Rows from a 3D scene dataset:
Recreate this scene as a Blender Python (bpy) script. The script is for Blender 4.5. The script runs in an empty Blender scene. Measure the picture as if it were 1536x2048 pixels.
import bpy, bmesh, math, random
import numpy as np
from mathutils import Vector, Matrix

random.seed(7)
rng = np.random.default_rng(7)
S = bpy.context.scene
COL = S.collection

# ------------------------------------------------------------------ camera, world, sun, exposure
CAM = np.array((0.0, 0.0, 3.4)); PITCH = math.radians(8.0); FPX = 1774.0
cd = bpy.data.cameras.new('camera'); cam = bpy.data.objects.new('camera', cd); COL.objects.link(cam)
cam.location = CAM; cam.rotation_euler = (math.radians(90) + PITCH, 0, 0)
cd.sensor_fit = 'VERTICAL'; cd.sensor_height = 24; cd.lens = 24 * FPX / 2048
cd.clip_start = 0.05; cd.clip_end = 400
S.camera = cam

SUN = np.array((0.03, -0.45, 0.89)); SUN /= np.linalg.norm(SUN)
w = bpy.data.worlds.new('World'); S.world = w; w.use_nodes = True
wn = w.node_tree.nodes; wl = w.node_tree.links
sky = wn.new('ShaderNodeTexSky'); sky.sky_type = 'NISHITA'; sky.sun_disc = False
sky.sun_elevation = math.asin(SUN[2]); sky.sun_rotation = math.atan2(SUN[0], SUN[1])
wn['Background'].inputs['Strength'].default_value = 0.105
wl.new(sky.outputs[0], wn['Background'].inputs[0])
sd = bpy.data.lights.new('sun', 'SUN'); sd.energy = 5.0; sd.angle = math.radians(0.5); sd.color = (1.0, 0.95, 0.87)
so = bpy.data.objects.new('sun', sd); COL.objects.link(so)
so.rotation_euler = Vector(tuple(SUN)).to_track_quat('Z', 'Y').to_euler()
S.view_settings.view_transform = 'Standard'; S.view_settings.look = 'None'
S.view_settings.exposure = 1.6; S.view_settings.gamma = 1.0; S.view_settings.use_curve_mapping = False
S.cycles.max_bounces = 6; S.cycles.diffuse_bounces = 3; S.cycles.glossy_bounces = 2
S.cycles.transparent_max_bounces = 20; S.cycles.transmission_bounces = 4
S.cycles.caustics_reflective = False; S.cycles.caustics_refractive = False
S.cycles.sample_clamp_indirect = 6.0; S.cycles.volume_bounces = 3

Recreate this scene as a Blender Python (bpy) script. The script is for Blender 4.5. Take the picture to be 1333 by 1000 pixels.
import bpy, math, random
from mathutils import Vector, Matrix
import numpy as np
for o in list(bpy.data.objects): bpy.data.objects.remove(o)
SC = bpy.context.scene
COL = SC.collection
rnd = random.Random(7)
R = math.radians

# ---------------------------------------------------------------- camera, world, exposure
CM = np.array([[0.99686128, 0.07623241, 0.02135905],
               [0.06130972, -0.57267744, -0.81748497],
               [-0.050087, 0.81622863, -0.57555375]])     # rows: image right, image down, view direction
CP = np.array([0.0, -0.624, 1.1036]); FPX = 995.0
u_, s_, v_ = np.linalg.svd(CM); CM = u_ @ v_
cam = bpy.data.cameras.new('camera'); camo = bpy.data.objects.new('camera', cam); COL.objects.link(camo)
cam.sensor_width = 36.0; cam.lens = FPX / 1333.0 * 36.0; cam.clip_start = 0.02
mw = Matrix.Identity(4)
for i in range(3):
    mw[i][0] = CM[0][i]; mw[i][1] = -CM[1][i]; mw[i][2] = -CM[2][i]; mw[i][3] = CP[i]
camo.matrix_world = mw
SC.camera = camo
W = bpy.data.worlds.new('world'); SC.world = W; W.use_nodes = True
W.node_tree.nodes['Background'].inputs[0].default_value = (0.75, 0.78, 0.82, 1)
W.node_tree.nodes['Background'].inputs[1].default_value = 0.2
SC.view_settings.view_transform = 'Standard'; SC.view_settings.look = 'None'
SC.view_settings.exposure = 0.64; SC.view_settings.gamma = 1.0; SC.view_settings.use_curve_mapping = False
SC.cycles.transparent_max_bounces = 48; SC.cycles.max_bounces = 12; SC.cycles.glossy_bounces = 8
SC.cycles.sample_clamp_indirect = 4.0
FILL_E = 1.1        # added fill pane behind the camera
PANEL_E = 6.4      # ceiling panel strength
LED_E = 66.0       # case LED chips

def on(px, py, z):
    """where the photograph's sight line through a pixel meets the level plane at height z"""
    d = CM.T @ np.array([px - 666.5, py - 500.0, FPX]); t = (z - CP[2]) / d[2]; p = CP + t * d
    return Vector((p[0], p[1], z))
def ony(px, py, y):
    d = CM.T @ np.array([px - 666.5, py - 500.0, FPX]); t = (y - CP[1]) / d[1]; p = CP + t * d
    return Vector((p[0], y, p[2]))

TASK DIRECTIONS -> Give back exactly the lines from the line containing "by 1000 pixels." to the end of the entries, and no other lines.

RESULT OF THIS EXERCISE ->
Recreate this scene as a Blender Python (bpy) script. The script is for Blender 4.5. Take the picture to be 1333 by 1000 pixels.
import bpy, math, random
from mathutils import Vector, Matrix
import numpy as np
for o in list(bpy.data.objects): bpy.data.objects.remove(o)
SC = bpy.context.scene
COL = SC.collection
rnd = random.Random(7)
R = math.radians

# ---------------------------------------------------------------- camera, world, exposure
CM = np.array([[0.99686128, 0.07623241, 0.02135905],
               [0.06130972, -0.57267744, -0.81748497],
               [-0.050087, 0.81622863, -0.57555375]])     # rows: image right, image down, view direction
CP = np.array([0.0, -0.624, 1.1036]); FPX = 995.0
u_, s_, v_ = np.linalg.svd(CM); CM = u_ @ v_
cam = bpy.data.cameras.new('camera'); camo = bpy.data.objects.new('camera', cam); COL.objects.link(camo)
cam.sensor_width = 36.0; cam.lens = FPX / 1333.0 * 36.0; cam.clip_start = 0.02
mw = Matrix.Identity(4)
for i in range(3):
    mw[i][0] = CM[0][i]; mw[i][1] = -CM[1][i]; mw[i][2] = -CM[2][i]; mw[i][3] = CP[i]
camo.matrix_world = mw
SC.camera = camo
W = bpy.data.worlds.new('world'); SC.world = W; W.use_nodes = True
W.node_tree.nodes['Background'].inputs[0].default_value = (0.75, 0.78, 0.82, 1)
W.node_tree.nodes['Background'].inputs[1].default_value = 0.2
SC.view_settings.view_transform = 'Standard'; SC.view_settings.look = 'None'
SC.view_settings.exposure = 0.64; SC.view_settings.gamma = 1.0; SC.view_settings.use_curve_mapping = False
SC.cycles.transparent_max_bounces = 48; SC.cycles.max_bounces = 12; SC.cycles.glossy_bounces = 8
SC.cycles.sample_clamp_indirect = 4.0
FILL_E = 1.1        # added fill pane behind the camera
PANEL_E = 6.4      # ceiling panel strength
LED_E = 66.0       # case LED chips

def on(px, py, z):
    """where the photograph's sight line through a pixel meets the level plane at height z"""
    d = CM.T @ np.array([px - 666.5, py - 500.0, FPX]); t = (z - CP[2]) / d[2]; p = CP + t * d
    return Vector((p[0], p[1], z))
def ony(px, py, y):
    d = CM.T @ np.array([px - 666.5, py - 500.0, FPX]); t = (y - CP[1]) / d[1]; p = CP + t * d
    return Vector((p[0], y, p[2]))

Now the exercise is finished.